La bravura di Robert Altman non si discute e nemmeno la splendida ricostruzione d'epoca. Ma la pellicola ha numerosi difetti, a cominciare dall'ipertrofia del cast: così tanti personaggi che si finisce per non ricordarli tutti (e nessuno di essi è veramente interessante). Inoltre il film è troppo verboso, privo totalmente di azione e la sua critica alla società del periodo non graffia, perché utilizza cliché scontati (la servitù sotto, i padroni sopra). Un mattone.
Robert Altman dirige una troupe di attori (36 per l’esattezza) con una naturalezza e una bravura da far rabbrividire. Cinico, ironico ma spietatissimo nel delineare il lato peggiore di ogni singolo personaggio, in un’arena (la villa) divisa in due parti: gli squallidi alloggi della servitù e i lussuosi salotti dei borghesi. Metafora sui giochi di potere e sull’arrivismo, condita con un omicidio alla Agatha Christie e colma di dialoghi pressoché perfetti. Attori tutti in stato di grazia. Un gioiello.

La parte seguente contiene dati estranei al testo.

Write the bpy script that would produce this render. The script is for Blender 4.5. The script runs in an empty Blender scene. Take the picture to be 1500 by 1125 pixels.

Considerata da molti un’opera minore nella filmografia di Robert Altman, è una variazione e rivisitazione dell’incontro-scontro tra borghesia e proletariato. Con il suo citazionismo bene in vista, la millimetrica recitazione sopra le righe, le tortuose svolte narrative, “Gosford park” travalica i generi rinnovando i luoghi comuni con un grande carico di ironia e struggimento. Cast mastodontico.